Changing business playbooks

When browsing took over the early Internet, that was quite unexpected for many. Also, very smart people, like Bill Gates had envisioned a more linear evolution of the Internet, almost as if that was supposed to bring TV online. While this vision would be in part realized through the 2010s (see Netflix) in reality, it also shows that the model of entertainment of the Internet evolved in a whole different way than TV.


The same applied to search. When Google took over, existing giants like AOL, who had successfully dominated in the previous decade, were taken aback by the success of the latecomers in the Internet revolution.


First, players like AOL thought that search was not a commercial killer application, but rather a feature to be added on top of their services. Second, they didn’t envision, initially, how search would change the whole Internet playbook altogether.

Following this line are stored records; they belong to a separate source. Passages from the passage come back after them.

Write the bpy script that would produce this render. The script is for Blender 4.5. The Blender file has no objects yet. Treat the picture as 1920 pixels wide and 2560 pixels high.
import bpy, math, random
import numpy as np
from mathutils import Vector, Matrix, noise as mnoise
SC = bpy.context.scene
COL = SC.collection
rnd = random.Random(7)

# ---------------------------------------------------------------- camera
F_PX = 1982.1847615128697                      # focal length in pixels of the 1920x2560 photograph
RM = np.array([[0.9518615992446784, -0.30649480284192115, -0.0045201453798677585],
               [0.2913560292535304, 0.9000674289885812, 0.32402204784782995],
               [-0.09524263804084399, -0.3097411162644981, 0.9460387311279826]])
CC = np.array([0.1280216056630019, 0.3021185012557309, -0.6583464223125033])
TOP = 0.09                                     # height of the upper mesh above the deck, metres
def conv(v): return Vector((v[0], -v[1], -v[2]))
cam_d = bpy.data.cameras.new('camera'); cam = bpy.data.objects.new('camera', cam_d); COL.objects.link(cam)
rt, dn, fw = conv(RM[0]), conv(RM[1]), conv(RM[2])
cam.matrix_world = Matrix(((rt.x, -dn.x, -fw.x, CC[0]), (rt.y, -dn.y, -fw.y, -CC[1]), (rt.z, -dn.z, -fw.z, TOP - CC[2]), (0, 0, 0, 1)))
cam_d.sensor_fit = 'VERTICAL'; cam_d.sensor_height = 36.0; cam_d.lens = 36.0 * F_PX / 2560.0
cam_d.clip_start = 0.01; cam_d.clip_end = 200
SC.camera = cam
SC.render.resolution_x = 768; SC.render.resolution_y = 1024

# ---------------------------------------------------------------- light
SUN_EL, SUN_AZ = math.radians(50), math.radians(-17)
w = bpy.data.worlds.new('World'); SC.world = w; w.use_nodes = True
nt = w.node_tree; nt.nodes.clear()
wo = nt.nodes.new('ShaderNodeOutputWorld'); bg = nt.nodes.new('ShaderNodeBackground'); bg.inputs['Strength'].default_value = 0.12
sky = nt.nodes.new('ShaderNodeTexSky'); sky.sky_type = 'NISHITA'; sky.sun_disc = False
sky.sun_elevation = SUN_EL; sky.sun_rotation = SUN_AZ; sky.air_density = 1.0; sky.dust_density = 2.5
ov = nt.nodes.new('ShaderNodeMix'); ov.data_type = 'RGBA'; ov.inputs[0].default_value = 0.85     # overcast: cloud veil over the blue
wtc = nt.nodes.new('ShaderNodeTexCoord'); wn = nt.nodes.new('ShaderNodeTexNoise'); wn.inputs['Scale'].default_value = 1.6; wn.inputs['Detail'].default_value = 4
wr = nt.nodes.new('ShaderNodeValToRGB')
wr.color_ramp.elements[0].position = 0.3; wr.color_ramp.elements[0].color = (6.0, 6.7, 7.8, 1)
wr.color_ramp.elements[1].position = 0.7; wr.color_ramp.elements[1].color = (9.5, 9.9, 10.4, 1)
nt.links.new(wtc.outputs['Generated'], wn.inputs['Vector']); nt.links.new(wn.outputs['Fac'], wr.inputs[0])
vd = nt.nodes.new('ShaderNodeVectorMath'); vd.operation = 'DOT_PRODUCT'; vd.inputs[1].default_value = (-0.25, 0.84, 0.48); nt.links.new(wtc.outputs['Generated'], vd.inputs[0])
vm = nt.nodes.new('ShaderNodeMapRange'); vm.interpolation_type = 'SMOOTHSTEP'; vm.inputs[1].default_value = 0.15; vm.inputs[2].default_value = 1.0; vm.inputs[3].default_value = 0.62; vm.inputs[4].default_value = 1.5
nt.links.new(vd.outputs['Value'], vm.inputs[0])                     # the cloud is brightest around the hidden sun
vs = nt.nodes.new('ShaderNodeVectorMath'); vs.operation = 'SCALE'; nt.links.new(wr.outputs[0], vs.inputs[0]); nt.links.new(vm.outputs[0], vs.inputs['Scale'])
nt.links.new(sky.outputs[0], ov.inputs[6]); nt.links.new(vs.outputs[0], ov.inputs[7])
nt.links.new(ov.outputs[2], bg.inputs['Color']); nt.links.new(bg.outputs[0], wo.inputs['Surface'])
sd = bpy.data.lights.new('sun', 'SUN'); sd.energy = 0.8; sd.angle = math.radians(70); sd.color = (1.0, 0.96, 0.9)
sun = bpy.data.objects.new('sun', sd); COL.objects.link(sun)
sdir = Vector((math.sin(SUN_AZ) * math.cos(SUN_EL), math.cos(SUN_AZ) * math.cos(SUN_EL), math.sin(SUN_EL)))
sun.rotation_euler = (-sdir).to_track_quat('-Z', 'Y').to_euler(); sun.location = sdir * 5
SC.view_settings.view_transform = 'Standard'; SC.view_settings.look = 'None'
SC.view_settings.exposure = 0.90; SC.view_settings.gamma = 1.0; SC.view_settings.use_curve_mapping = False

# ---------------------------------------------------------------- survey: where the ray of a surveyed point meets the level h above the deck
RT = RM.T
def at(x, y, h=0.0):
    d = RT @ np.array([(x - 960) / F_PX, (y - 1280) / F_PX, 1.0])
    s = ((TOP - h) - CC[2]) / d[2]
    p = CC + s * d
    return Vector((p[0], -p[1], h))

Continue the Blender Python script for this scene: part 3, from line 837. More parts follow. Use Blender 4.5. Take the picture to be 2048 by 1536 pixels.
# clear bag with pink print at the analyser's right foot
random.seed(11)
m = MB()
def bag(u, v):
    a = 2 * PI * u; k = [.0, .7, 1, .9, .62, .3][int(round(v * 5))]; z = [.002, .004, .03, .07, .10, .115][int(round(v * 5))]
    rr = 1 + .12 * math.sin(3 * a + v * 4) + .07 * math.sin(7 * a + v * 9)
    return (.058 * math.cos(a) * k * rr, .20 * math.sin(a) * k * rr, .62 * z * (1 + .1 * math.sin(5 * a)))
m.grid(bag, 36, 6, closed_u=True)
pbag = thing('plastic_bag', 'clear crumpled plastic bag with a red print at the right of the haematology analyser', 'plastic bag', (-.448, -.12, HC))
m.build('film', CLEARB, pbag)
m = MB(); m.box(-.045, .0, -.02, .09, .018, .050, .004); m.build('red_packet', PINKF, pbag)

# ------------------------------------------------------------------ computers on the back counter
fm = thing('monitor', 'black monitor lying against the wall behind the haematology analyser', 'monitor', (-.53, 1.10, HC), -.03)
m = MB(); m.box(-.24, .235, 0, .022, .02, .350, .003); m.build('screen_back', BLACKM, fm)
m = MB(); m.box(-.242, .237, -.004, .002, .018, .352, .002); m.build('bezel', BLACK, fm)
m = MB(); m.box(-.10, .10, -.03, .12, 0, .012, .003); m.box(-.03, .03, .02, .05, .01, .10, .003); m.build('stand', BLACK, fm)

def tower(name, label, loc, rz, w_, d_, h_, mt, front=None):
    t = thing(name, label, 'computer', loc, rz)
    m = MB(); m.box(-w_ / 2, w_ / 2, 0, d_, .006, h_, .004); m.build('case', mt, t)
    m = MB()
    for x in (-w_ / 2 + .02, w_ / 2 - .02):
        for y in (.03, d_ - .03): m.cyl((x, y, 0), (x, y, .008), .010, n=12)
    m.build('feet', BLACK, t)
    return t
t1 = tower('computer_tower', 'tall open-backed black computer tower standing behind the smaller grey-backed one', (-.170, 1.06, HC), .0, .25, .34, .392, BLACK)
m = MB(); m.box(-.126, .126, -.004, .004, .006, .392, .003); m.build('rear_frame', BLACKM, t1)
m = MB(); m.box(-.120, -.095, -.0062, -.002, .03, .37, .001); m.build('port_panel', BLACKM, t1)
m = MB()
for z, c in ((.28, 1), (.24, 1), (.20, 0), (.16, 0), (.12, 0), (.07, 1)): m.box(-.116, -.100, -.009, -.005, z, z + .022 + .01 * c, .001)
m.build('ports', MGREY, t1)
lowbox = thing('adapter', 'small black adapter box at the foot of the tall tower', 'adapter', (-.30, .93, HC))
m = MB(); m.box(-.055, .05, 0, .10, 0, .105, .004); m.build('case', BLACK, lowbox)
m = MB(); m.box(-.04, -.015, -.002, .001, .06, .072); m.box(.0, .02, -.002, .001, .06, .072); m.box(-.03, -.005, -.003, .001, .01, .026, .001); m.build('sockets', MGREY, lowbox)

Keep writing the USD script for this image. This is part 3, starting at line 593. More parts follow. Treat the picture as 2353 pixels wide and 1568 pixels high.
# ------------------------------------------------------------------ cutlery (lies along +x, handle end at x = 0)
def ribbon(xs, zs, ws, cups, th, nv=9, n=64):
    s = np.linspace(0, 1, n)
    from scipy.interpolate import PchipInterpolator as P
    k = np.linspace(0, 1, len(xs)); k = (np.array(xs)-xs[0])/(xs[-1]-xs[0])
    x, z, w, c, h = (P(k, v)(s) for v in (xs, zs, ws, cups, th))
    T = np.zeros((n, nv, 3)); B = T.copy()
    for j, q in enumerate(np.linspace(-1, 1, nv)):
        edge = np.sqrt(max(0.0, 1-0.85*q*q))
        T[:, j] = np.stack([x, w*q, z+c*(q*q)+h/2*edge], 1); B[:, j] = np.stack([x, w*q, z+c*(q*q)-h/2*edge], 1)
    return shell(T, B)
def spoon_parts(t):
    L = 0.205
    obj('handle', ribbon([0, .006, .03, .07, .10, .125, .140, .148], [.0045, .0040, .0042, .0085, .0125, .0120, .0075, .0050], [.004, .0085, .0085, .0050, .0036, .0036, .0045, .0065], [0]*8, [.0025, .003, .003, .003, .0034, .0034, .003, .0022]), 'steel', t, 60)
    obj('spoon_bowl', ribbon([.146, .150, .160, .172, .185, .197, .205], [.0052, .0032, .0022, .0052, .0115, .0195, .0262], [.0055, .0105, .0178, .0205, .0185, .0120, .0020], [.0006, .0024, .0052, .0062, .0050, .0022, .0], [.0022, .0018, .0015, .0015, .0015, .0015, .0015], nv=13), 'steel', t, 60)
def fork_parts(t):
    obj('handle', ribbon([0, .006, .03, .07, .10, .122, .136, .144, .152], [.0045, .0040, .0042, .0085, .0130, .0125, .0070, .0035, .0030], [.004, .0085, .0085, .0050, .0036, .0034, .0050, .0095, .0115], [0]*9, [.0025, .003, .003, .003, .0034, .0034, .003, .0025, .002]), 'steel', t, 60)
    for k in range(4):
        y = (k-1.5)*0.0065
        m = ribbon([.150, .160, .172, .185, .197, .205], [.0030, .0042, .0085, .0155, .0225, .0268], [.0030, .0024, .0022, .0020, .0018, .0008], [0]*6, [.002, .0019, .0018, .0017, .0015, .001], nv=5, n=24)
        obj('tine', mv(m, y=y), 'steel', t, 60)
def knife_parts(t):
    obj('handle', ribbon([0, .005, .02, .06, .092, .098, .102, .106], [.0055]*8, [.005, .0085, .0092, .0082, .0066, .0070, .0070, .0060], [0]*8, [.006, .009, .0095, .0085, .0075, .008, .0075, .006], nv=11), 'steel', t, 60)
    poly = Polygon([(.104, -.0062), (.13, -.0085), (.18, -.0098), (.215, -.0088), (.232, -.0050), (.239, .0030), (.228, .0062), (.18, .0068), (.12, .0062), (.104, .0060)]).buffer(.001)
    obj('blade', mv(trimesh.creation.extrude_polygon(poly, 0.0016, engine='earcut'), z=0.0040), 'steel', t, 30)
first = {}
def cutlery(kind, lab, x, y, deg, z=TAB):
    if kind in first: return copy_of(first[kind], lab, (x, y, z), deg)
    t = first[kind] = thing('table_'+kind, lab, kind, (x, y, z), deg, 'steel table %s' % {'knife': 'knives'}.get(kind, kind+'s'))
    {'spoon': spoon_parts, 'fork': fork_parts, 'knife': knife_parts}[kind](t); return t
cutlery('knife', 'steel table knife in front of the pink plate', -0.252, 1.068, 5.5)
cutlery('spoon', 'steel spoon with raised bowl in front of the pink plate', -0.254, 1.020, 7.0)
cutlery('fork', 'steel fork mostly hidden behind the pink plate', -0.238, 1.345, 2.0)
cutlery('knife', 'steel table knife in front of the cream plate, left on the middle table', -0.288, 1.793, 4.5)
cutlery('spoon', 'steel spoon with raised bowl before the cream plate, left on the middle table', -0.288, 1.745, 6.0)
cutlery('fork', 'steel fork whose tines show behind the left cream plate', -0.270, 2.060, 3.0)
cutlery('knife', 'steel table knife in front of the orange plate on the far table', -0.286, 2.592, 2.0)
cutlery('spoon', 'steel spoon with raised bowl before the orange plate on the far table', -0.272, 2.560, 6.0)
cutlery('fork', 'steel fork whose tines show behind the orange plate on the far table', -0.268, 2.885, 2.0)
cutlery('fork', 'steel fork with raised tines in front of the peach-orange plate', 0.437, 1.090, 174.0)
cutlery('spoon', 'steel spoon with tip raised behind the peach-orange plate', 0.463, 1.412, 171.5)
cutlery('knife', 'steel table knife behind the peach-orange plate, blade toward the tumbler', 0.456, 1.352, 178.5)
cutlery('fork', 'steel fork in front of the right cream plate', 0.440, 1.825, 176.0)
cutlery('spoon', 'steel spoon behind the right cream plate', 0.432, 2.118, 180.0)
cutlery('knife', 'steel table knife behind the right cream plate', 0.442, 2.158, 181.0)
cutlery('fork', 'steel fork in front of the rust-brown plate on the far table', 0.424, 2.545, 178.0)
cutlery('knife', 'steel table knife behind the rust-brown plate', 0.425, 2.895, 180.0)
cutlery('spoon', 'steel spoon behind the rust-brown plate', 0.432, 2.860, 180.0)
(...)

No more, based on conventional marketing, a tool like Google took over, as it combined product, marketing, and distribution as if they were a whole.


Third, even when consumers were quickly shifting to these new tools, it was very hard to acknowledge for existing/dominating players.


In short, things might work the same for a long-time and then suddenly change. And when things do change, they do it so quickly that the dominating market position might be swept away pretty quickly.


That is the essence of business innovation!